= GOAL OF THE EXERCISE =
Word for word, quote all of the material, omitting the pictures.

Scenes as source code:

begin

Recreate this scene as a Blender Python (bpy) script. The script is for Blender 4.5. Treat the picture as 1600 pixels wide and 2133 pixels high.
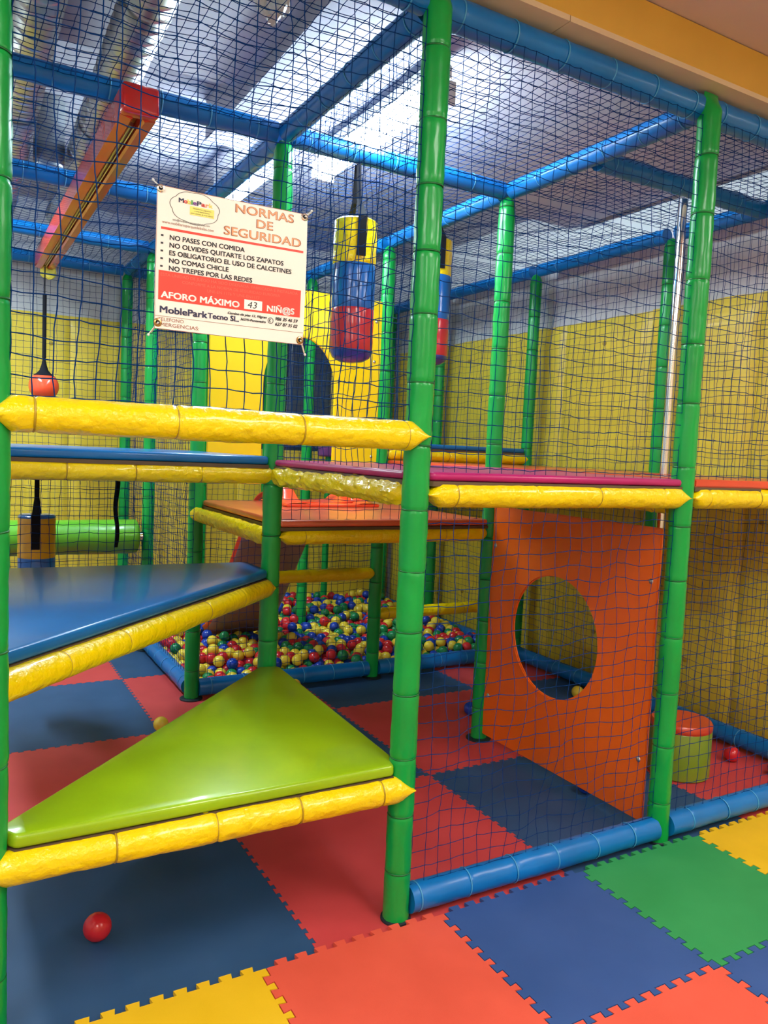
import bpy, bmesh, math, random
import numpy as np
from mathutils import Vector, Matrix, noise

for o in list(bpy.data.objects):
    bpy.data.objects.remove(o, do_unlink=True)
C = bpy.context.scene.collection
scene = bpy.context.scene
PI = math.pi

# ------------------------------------------------------------------ camera
CAM = Vector((-1.2609, -2.0234, 1.4876))
YAW, PITCH, ROLL, FPX = 0.5180, -0.0776, 0.0441, 1619.37
def make_camera():
    cy, sy, cp, sp = math.cos(YAW), math.sin(YAW), math.cos(PITCH), math.sin(PITCH)
    f = Vector((sy * cp, cy * cp, sp)); r = Vector((cy, -sy, 0)); u = r.cross(f)
    c, s = math.cos(ROLL), math.sin(ROLL)
    r2 = c * r + s * u; u2 = -s * r + c * u
    cam = bpy.data.cameras.new('camera'); o = bpy.data.objects.new('camera', cam); C.objects.link(o)
    m = Matrix((r2, u2, -f)).transposed().to_4x4(); m.translation = CAM
    o.matrix_world = m
    cam.sensor_fit = 'HORIZONTAL'; cam.sensor_width = 36.0; cam.lens = FPX / 1600 * 36.0
    cam.clip_start = 0.02; cam.clip_end = 60
    scene.camera = o
make_camera()

# ------------------------------------------------------------------ world, exposure
w = bpy.data.worlds.new('world'); scene.world = w; w.use_nodes = True
w.node_tree.nodes['Background'].inputs[0].default_value = (0.5, 0.55, 0.6, 1)
w.node_tree.nodes['Background'].inputs[1].default_value = 0.3
scene.view_settings.view_transform = 'Standard'; scene.view_settings.look = 'None'
scene.view_settings.gamma = 1; scene.view_settings.use_curve_mapping = False
scene.view_settings.exposure = 0.0
TUBE_STRENGTH = 92.0      # cool fluorescent tubes inside the play frame
ROOM_STRENGTH = 20.5      # warm white ceiling panels of the room in front
ROOM_COL = (1.0, 0.97, 0.90); TUBE_COL = (0.74, 0.93, 1.0)

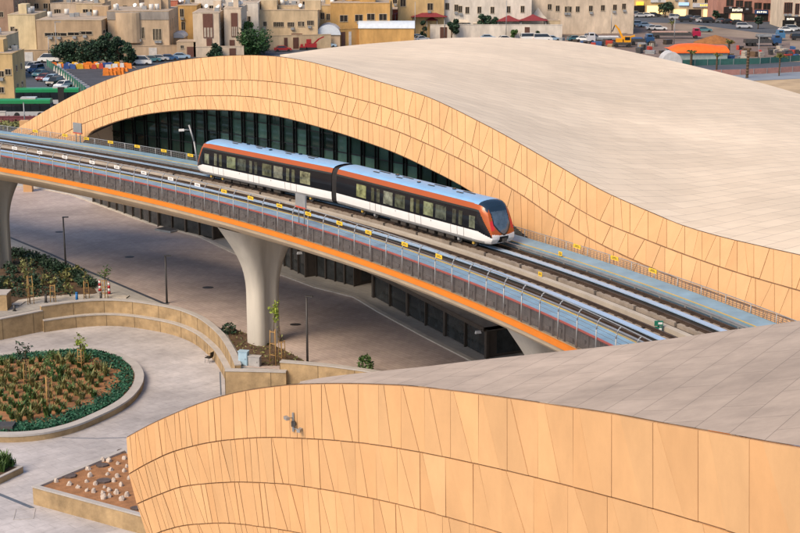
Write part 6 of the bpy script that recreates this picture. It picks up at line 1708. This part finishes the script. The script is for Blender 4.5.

end

= RESULT =
Recreate this scene as a Blender Python (bpy) script. The script is for Blender 4.5. Treat the picture as 1600 pixels wide and 2133 pixels high.
import bpy, bmesh, math, random
import numpy as np
from mathutils import Vector, Matrix, noise

for o in list(bpy.data.objects):
    bpy.data.objects.remove(o, do_unlink=True)
C = bpy.context.scene.collection
scene = bpy.context.scene
PI = math.pi

# ------------------------------------------------------------------ camera
CAM = Vector((-1.2609, -2.0234, 1.4876))
YAW, PITCH, ROLL, FPX = 0.5180, -0.0776, 0.0441, 1619.37
def make_camera():
    cy, sy, cp, sp = math.cos(YAW), math.sin(YAW), math.cos(PITCH), math.sin(PITCH)
    f = Vector((sy * cp, cy * cp, sp)); r = Vector((cy, -sy, 0)); u = r.cross(f)
    c, s = math.cos(ROLL), math.sin(ROLL)
    r2 = c * r + s * u; u2 = -s * r + c * u
    cam = bpy.data.cameras.new('camera'); o = bpy.data.objects.new('camera', cam); C.objects.link(o)
    m = Matrix((r2, u2, -f)).transposed().to_4x4(); m.translation = CAM
    o.matrix_world = m
    cam.sensor_fit = 'HORIZONTAL'; cam.sensor_width = 36.0; cam.lens = FPX / 1600 * 36.0
    cam.clip_start = 0.02; cam.clip_end = 60
    scene.camera = o
make_camera()

# ------------------------------------------------------------------ world, exposure
w = bpy.data.worlds.new('world'); scene.world = w; w.use_nodes = True
w.node_tree.nodes['Background'].inputs[0].default_value = (0.5, 0.55, 0.6, 1)
w.node_tree.nodes['Background'].inputs[1].default_value = 0.3
scene.view_settings.view_transform = 'Standard'; scene.view_settings.look = 'None'
scene.view_settings.gamma = 1; scene.view_settings.use_curve_mapping = False
scene.view_settings.exposure = 0.0
TUBE_STRENGTH = 92.0      # cool fluorescent tubes inside the play frame
ROOM_STRENGTH = 20.5      # warm white ceiling panels of the room in front
ROOM_COL = (1.0, 0.97, 0.90); TUBE_COL = (0.74, 0.93, 1.0)

Write part 6 of the bpy script that recreates this picture. It picks up at line 1708. This part finishes the script. The script is for Blender 4.5.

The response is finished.